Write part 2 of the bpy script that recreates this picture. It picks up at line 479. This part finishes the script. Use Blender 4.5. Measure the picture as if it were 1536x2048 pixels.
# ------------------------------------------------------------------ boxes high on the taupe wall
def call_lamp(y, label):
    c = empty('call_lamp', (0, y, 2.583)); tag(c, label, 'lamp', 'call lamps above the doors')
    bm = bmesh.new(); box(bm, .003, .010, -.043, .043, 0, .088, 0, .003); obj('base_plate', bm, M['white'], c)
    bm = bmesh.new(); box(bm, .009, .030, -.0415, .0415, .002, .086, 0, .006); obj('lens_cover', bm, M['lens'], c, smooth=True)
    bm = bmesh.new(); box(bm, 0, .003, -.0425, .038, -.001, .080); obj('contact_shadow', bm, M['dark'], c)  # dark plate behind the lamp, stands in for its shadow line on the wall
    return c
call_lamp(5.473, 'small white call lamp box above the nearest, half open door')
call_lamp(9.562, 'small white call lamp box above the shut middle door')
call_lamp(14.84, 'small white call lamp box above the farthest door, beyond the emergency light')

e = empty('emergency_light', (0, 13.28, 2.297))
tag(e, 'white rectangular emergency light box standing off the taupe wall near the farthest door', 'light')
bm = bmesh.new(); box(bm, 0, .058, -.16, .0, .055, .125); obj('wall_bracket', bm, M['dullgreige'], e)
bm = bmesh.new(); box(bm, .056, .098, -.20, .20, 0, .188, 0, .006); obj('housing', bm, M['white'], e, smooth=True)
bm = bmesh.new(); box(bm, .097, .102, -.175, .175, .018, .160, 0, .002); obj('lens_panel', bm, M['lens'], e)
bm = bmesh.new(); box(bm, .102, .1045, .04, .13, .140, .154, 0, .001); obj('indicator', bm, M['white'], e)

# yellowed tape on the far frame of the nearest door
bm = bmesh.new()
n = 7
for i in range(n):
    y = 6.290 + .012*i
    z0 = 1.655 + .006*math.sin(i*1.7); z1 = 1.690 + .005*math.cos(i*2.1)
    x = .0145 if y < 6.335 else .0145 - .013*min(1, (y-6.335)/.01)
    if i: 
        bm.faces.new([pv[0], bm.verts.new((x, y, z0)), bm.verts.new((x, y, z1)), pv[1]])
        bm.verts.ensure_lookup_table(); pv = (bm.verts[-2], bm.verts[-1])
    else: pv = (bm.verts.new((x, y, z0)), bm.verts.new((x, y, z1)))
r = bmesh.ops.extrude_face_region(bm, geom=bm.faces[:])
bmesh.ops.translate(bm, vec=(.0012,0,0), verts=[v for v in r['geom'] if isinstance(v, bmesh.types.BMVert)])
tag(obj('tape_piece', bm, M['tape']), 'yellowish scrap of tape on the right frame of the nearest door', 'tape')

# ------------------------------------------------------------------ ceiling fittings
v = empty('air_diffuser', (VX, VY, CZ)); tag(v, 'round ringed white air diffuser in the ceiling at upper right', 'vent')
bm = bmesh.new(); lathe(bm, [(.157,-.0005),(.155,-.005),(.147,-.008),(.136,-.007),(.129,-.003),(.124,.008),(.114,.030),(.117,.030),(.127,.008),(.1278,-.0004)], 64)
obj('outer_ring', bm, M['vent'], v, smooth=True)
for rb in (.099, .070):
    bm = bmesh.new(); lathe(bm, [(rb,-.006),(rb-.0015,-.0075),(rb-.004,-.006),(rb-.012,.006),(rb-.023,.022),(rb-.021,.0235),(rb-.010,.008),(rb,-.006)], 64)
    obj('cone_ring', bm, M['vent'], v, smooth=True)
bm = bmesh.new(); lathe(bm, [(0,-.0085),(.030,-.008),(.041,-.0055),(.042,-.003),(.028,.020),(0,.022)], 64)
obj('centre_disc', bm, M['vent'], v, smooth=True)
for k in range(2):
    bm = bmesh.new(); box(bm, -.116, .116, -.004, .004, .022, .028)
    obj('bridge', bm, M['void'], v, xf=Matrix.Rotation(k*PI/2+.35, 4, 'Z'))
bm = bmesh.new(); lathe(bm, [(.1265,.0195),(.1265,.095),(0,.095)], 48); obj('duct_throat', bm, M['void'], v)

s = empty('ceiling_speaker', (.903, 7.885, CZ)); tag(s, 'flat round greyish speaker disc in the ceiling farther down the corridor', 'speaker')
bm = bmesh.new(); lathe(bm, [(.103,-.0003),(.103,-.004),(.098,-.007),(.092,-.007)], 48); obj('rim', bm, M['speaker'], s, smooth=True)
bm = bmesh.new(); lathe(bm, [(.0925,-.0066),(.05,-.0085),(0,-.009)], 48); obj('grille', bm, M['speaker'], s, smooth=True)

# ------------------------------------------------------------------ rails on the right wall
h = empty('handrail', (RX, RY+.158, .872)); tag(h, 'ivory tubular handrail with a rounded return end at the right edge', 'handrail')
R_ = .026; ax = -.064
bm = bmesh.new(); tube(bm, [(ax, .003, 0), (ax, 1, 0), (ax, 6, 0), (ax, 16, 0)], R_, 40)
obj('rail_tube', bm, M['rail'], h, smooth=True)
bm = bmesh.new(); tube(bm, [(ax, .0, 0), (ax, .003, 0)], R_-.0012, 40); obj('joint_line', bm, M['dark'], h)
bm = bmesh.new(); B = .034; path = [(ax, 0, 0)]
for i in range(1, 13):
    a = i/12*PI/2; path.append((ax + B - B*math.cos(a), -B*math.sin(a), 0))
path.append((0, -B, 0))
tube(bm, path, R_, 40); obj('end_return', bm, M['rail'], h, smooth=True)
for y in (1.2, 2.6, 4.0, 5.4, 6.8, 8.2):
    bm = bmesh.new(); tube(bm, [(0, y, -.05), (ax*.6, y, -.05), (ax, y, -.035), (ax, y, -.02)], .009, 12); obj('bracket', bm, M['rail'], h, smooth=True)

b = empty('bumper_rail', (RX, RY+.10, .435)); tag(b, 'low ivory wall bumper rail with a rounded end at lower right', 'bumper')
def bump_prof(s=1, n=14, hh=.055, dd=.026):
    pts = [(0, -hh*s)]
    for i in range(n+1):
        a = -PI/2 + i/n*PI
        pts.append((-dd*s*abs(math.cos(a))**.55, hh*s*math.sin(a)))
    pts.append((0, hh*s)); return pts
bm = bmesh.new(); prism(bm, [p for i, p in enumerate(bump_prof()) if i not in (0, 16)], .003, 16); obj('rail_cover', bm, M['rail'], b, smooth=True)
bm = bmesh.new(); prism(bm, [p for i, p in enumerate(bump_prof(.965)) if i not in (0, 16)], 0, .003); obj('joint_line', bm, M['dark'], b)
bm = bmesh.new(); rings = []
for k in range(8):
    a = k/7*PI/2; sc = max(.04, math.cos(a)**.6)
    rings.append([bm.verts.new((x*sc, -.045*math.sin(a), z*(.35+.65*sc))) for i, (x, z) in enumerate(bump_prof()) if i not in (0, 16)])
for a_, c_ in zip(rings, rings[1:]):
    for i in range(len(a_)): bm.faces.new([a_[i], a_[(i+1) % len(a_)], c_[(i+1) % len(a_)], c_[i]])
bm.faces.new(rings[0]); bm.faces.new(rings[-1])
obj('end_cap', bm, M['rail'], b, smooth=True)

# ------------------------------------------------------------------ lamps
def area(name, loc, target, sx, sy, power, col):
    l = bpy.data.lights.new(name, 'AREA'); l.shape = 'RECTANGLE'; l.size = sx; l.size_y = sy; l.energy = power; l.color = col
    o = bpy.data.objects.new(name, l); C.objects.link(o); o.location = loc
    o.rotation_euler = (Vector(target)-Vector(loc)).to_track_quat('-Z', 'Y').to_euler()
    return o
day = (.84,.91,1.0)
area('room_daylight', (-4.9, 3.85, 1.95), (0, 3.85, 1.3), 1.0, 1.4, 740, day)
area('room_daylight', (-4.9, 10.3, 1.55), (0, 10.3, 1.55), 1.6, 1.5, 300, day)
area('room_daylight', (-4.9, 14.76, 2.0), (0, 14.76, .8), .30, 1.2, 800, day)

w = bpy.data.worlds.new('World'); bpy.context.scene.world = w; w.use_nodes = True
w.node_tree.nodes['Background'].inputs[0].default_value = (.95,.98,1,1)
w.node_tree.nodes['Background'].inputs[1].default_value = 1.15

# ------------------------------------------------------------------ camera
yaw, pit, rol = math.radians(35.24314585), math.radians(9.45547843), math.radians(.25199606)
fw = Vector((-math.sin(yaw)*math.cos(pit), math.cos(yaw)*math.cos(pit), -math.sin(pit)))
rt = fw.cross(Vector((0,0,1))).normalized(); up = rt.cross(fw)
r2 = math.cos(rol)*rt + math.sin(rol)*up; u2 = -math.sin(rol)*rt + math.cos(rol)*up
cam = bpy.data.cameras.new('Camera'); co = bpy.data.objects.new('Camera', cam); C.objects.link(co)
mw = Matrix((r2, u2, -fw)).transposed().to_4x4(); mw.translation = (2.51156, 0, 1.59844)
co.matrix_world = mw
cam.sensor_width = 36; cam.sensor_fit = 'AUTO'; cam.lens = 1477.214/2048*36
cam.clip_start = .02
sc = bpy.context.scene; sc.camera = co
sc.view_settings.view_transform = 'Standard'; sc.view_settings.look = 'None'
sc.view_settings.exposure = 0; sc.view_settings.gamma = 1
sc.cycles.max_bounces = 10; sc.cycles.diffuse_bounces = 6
================================
▶ **DIRECTIVE**
In the listing above, please print only the lines from the first one to the line where "call_lamp(14.84, 'small white" appears, exactly as written, both of those lines included.

▶ **TASK OUTPUT**
Write part 2 of the bpy script that recreates this picture. It picks up at line 479. This part finishes the script. Use Blender 4.5. Measure the picture as if it were 1536x2048 pixels.
# ------------------------------------------------------------------ boxes high on the taupe wall
def call_lamp(y, label):
    c = empty('call_lamp', (0, y, 2.583)); tag(c, label, 'lamp', 'call lamps above the doors')
    bm = bmesh.new(); box(bm, .003, .010, -.043, .043, 0, .088, 0, .003); obj('base_plate', bm, M['white'], c)
    bm = bmesh.new(); box(bm, .009, .030, -.0415, .0415, .002, .086, 0, .006); obj('lens_cover', bm, M['lens'], c, smooth=True)
    bm = bmesh.new(); box(bm, 0, .003, -.0425, .038, -.001, .080); obj('contact_shadow', bm, M['dark'], c)  # dark plate behind the lamp, stands in for its shadow line on the wall
    return c
call_lamp(5.473, 'small white call lamp box above the nearest, half open door')
call_lamp(9.562, 'small white call lamp box above the shut middle door')
call_lamp(14.84, 'small white call lamp box above the farthest door, beyond the emergency light')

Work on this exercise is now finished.